Probably the last time anyone called him “Little Andy” was at about three years of age. He was a big man not just in stature but in heart and soul. He didn’t know at the tender age of one when he reached Kingman with his mom and dad that he would someday be the Route 66 town would name the main street for him and salute him as their favorite son.
After Tom Devine lost his leg while working on the Santa Fe Railroad in Flagstaff the family moved west to Kingman and bought the Beale Hotel.
Andy was so full of energy that it seemed he was always getting hurt in one way or another and sometimes it even made the local news. The Mohave Miner reported February 29th, 1908 that “Andrew fell thirteen feet from the rear porch of the hotel sustaining a fracture of his left arm and various bruises.”
Most Kingman residents recalled the ornery pranks Andy committed during his youth. One serious accident actually changed his life. While jumping on the couch with a curtain rod in his mouth, he fell, damaged his throat and vocal cords; in fact for two years he couldn’t speak without a stutter and a cracking sound that later would become his stock in trade.

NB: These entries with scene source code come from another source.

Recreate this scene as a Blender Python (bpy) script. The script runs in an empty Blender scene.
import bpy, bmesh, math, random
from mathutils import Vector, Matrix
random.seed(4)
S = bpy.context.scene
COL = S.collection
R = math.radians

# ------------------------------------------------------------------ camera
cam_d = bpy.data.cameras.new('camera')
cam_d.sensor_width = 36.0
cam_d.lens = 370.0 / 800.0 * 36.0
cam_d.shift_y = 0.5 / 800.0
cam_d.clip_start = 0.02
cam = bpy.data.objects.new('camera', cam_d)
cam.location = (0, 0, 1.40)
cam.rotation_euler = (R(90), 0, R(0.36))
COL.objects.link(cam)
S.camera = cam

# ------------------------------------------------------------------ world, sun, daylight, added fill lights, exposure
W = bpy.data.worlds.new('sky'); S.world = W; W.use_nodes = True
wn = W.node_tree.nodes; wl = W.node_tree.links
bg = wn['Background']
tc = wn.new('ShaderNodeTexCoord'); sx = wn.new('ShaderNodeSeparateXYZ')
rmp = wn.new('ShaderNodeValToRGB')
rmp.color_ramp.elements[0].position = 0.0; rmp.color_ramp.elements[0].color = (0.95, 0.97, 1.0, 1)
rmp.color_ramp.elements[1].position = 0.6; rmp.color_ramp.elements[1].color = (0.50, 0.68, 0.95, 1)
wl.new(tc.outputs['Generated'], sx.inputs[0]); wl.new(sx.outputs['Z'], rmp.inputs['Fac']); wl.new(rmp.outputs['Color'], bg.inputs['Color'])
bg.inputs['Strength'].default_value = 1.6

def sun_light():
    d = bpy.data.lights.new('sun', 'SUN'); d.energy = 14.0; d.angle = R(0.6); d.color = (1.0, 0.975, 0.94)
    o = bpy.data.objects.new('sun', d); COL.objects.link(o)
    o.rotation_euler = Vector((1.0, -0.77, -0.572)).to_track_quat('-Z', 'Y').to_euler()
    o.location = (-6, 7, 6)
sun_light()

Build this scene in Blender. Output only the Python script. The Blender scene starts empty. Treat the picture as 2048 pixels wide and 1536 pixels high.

Andy started out in silent films, a good thing since his squeaky voice might not have worked on the silver screen. ; “talkies” ended the careers of a few silent film stars including the beautiful Clara Bow, who could never overcome her Brooklyn accent. Instead it became his ticket to stardom. His voice was once described as a “steam calliope with the broken key,” but it turned out to be just what movie executives were looking for.
Andy could color a story redder ‘en a Navajo blanket. In 1927, as the era of silent movies was coming to an end a friend told him his career was finished as the film industry would never hire a guy with voice that sounded like it needed a squirt from an oil can. So he went back to his bungalow in the San Fernando Valley and tried to commit suicide. He opened up the oven door, stuck his head in then reached up and turned on the gas. He waited for a while and nothing happened so he checked and found his landlady had turned off the gas because he hadn’t paid the rent.
His first “talkie” was Law and Order in 1932, he played a dull-witted young man who was hanged after an accidental killing but that role quickly turned to that of hero’s sidekick. He played Cookie Bullfincher in nine movies before replacing Gabby Hayes in the Roy Rogers movies. He usually played comic relief roles in musicals, westerns and even some gangster flicks. While most of his movies were “B” type he jumped to the A-team with John Wayne in 1939 and also made a lifelong friend.
Andy Devine ended up playing more movie roles than anyone except Walter Brennen. He managed to keep his wife Dorothy and his boys away from the glitter of Hollywood, raising the kids on a ranch. He was active in 4-H, raised pigeons and horses, spent a lot of time fishing and even got involved in ham radio.
During his movie career he did some 400 movies, working with Hollywood’s elite. His career was diverse, with A Star is Born, the original version, Island in the Sky, Around the World in 80 Days, and The Man Who Shot Liberty Valence. He also moved to the small screen, starring with Guy Madison as Jingles in Wild Bill Hickok.
Andy Devine always seems to be remembered as a kind and gentle man who was had a genuine interest in people. He was loved by his peers as well as his home towners in Kingman. When he died of heart failure while fighting leukemia in 1977 John Wayne and Jimmy Stewart were reduced to tears at the funeral. Guy Madison praised the gentle giant of a man as one who believed each man’s time is important, no matter his station in life.
Kingman residents honor their favorite son each summer during the PRCA Rodeo with Andy Devine Days.
An actor never knows when that lucky breakthrough role comes along. Andy’s came in 1939 with the movie Stagecoach. Originally, director John Ford wanted one of his regulars, Ward Bond, for the role as the stage driver. Trouble was, Bond didn’t know how to “pull six ribbons,” or handle the six reins on a six-horse driven stagecoach and Andy did, so he got the job and the rest is history.